▽

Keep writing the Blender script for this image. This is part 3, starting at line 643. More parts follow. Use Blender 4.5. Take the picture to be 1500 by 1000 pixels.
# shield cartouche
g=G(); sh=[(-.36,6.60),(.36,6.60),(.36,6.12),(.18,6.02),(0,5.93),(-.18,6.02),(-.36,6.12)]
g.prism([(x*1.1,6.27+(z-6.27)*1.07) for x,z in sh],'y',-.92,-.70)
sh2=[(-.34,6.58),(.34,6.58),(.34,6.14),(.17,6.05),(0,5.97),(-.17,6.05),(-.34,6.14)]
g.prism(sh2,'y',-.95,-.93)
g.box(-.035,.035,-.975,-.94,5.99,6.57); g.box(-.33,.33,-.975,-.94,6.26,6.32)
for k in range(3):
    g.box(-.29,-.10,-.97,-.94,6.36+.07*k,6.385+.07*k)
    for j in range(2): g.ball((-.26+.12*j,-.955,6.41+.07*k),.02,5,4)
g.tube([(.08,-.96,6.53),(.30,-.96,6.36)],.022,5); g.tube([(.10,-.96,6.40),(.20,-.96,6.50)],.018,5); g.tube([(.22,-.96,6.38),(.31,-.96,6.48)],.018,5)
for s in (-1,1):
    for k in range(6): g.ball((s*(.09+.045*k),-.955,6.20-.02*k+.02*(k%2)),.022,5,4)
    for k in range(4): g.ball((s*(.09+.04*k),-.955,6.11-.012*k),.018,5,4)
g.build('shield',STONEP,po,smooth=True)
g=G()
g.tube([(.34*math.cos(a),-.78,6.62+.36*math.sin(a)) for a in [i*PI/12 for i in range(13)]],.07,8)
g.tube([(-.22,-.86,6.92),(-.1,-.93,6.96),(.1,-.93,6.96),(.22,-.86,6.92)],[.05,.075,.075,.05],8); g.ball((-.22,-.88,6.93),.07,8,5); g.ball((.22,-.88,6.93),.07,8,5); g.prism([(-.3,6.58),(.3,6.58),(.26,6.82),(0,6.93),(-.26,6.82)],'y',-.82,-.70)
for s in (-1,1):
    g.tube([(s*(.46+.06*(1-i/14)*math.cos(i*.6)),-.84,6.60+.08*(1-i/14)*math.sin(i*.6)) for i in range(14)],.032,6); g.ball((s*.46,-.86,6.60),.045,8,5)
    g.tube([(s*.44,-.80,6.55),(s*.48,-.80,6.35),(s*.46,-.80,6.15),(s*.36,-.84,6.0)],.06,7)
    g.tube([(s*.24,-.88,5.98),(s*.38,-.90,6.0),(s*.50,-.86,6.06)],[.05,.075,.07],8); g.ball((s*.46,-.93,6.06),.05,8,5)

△

**Given problem**
Retype the material in full. Each word must match.

**Complete answer**
Keep writing the Blender script for this image. This is part 3, starting at line 643. More parts follow. Use Blender 4.5. Take the picture to be 1500 by 1000 pixels.
# shield cartouche
g=G(); sh=[(-.36,6.60),(.36,6.60),(.36,6.12),(.18,6.02),(0,5.93),(-.18,6.02),(-.36,6.12)]
g.prism([(x*1.1,6.27+(z-6.27)*1.07) for x,z in sh],'y',-.92,-.70)
sh2=[(-.34,6.58),(.34,6.58),(.34,6.14),(.17,6.05),(0,5.97),(-.17,6.05),(-.34,6.14)]
g.prism(sh2,'y',-.95,-.93)
g.box(-.035,.035,-.975,-.94,5.99,6.57); g.box(-.33,.33,-.975,-.94,6.26,6.32)
for k in range(3):
    g.box(-.29,-.10,-.97,-.94,6.36+.07*k,6.385+.07*k)
    for j in range(2): g.ball((-.26+.12*j,-.955,6.41+.07*k),.02,5,4)
g.tube([(.08,-.96,6.53),(.30,-.96,6.36)],.022,5); g.tube([(.10,-.96,6.40),(.20,-.96,6.50)],.018,5); g.tube([(.22,-.96,6.38),(.31,-.96,6.48)],.018,5)
for s in (-1,1):
    for k in range(6): g.ball((s*(.09+.045*k),-.955,6.20-.02*k+.02*(k%2)),.022,5,4)
    for k in range(4): g.ball((s*(.09+.04*k),-.955,6.11-.012*k),.018,5,4)
g.build('shield',STONEP,po,smooth=True)
g=G()
g.tube([(.34*math.cos(a),-.78,6.62+.36*math.sin(a)) for a in [i*PI/12 for i in range(13)]],.07,8)
g.tube([(-.22,-.86,6.92),(-.1,-.93,6.96),(.1,-.93,6.96),(.22,-.86,6.92)],[.05,.075,.075,.05],8); g.ball((-.22,-.88,6.93),.07,8,5); g.ball((.22,-.88,6.93),.07,8,5); g.prism([(-.3,6.58),(.3,6.58),(.26,6.82),(0,6.93),(-.26,6.82)],'y',-.82,-.70)
for s in (-1,1):
    g.tube([(s*(.46+.06*(1-i/14)*math.cos(i*.6)),-.84,6.60+.08*(1-i/14)*math.sin(i*.6)) for i in range(14)],.032,6); g.ball((s*.46,-.86,6.60),.045,8,5)
    g.tube([(s*.44,-.80,6.55),(s*.48,-.80,6.35),(s*.46,-.80,6.15),(s*.36,-.84,6.0)],.06,7)
    g.tube([(s*.24,-.88,5.98),(s*.38,-.90,6.0),(s*.50,-.86,6.06)],[.05,.075,.07],8); g.ball((s*.46,-.93,6.06),.05,8,5)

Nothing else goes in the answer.